To be done: Beneath this task is a listing; retype all of it exactly.

Data block:

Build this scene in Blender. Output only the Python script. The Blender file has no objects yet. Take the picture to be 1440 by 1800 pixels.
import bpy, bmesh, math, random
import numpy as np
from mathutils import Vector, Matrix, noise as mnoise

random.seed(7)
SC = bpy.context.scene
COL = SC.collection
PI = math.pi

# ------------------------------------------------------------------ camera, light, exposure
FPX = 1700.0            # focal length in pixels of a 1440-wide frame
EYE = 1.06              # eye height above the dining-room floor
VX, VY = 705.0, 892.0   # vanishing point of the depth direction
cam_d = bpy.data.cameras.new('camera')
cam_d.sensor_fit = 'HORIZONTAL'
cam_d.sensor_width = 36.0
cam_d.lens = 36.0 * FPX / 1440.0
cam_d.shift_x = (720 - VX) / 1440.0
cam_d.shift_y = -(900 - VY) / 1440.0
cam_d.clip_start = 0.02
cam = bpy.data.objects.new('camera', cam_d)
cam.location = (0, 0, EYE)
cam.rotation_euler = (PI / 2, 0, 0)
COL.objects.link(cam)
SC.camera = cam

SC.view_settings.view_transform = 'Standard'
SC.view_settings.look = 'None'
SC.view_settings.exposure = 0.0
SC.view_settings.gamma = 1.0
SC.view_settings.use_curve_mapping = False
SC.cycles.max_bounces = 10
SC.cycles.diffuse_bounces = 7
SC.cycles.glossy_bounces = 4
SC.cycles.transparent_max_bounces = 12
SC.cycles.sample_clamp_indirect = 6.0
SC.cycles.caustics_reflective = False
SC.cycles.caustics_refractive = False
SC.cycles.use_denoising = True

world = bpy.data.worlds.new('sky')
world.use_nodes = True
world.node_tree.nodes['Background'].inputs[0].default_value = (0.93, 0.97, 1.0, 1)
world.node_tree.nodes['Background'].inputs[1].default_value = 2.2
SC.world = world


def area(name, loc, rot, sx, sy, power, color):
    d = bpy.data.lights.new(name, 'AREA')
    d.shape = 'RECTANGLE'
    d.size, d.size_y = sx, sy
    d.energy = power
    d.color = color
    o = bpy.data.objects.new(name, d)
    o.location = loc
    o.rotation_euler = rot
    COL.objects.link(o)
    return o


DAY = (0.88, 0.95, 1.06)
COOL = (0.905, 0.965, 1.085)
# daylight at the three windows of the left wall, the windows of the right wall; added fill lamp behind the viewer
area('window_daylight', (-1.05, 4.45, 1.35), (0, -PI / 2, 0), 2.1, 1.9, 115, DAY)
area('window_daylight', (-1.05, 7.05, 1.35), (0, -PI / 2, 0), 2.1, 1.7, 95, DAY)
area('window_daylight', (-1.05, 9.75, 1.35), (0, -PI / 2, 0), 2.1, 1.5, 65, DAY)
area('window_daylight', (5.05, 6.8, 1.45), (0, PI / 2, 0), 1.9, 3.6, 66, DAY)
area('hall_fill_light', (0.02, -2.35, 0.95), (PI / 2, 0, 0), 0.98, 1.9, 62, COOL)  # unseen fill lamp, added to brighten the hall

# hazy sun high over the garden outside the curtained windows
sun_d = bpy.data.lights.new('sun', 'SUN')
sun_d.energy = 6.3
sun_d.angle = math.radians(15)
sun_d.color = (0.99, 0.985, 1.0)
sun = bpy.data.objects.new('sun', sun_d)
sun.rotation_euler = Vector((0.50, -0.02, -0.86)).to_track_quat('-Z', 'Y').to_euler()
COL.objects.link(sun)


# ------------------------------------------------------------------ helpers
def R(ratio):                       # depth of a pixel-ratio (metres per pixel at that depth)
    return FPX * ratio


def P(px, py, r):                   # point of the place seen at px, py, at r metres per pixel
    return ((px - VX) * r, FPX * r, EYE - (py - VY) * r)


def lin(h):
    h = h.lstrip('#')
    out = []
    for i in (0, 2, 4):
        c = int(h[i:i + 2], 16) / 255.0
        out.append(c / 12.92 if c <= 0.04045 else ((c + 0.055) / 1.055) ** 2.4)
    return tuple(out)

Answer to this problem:
Build this scene in Blender. Output only the Python script. The Blender file has no objects yet. Take the picture to be 1440 by 1800 pixels.
import bpy, bmesh, math, random
import numpy as np
from mathutils import Vector, Matrix, noise as mnoise

random.seed(7)
SC = bpy.context.scene
COL = SC.collection
PI = math.pi

# ------------------------------------------------------------------ camera, light, exposure
FPX = 1700.0            # focal length in pixels of a 1440-wide frame
EYE = 1.06              # eye height above the dining-room floor
VX, VY = 705.0, 892.0   # vanishing point of the depth direction
cam_d = bpy.data.cameras.new('camera')
cam_d.sensor_fit = 'HORIZONTAL'
cam_d.sensor_width = 36.0
cam_d.lens = 36.0 * FPX / 1440.0
cam_d.shift_x = (720 - VX) / 1440.0
cam_d.shift_y = -(900 - VY) / 1440.0
cam_d.clip_start = 0.02
cam = bpy.data.objects.new('camera', cam_d)
cam.location = (0, 0, EYE)
cam.rotation_euler = (PI / 2, 0, 0)
COL.objects.link(cam)
SC.camera = cam

SC.view_settings.view_transform = 'Standard'
SC.view_settings.look = 'None'
SC.view_settings.exposure = 0.0
SC.view_settings.gamma = 1.0
SC.view_settings.use_curve_mapping = False
SC.cycles.max_bounces = 10
SC.cycles.diffuse_bounces = 7
SC.cycles.glossy_bounces = 4
SC.cycles.transparent_max_bounces = 12
SC.cycles.sample_clamp_indirect = 6.0
SC.cycles.caustics_reflective = False
SC.cycles.caustics_refractive = False
SC.cycles.use_denoising = True

world = bpy.data.worlds.new('sky')
world.use_nodes = True
world.node_tree.nodes['Background'].inputs[0].default_value = (0.93, 0.97, 1.0, 1)
world.node_tree.nodes['Background'].inputs[1].default_value = 2.2
SC.world = world


def area(name, loc, rot, sx, sy, power, color):
    d = bpy.data.lights.new(name, 'AREA')
    d.shape = 'RECTANGLE'
    d.size, d.size_y = sx, sy
    d.energy = power
    d.color = color
    o = bpy.data.objects.new(name, d)
    o.location = loc
    o.rotation_euler = rot
    COL.objects.link(o)
    return o


DAY = (0.88, 0.95, 1.06)
COOL = (0.905, 0.965, 1.085)
# daylight at the three windows of the left wall, the windows of the right wall; added fill lamp behind the viewer
area('window_daylight', (-1.05, 4.45, 1.35), (0, -PI / 2, 0), 2.1, 1.9, 115, DAY)
area('window_daylight', (-1.05, 7.05, 1.35), (0, -PI / 2, 0), 2.1, 1.7, 95, DAY)
area('window_daylight', (-1.05, 9.75, 1.35), (0, -PI / 2, 0), 2.1, 1.5, 65, DAY)
area('window_daylight', (5.05, 6.8, 1.45), (0, PI / 2, 0), 1.9, 3.6, 66, DAY)
area('hall_fill_light', (0.02, -2.35, 0.95), (PI / 2, 0, 0), 0.98, 1.9, 62, COOL)  # unseen fill lamp, added to brighten the hall

# hazy sun high over the garden outside the curtained windows
sun_d = bpy.data.lights.new('sun', 'SUN')
sun_d.energy = 6.3
sun_d.angle = math.radians(15)
sun_d.color = (0.99, 0.985, 1.0)
sun = bpy.data.objects.new('sun', sun_d)
sun.rotation_euler = Vector((0.50, -0.02, -0.86)).to_track_quat('-Z', 'Y').to_euler()
COL.objects.link(sun)


# ------------------------------------------------------------------ helpers
def R(ratio):                       # depth of a pixel-ratio (metres per pixel at that depth)
    return FPX * ratio


def P(px, py, r):                   # point of the place seen at px, py, at r metres per pixel
    return ((px - VX) * r, FPX * r, EYE - (py - VY) * r)


def lin(h):
    h = h.lstrip('#')
    out = []
    for i in (0, 2, 4):
        c = int(h[i:i + 2], 16) / 255.0
        out.append(c / 12.92 if c <= 0.04045 else ((c + 0.055) / 1.055) ** 2.4)
    return tuple(out)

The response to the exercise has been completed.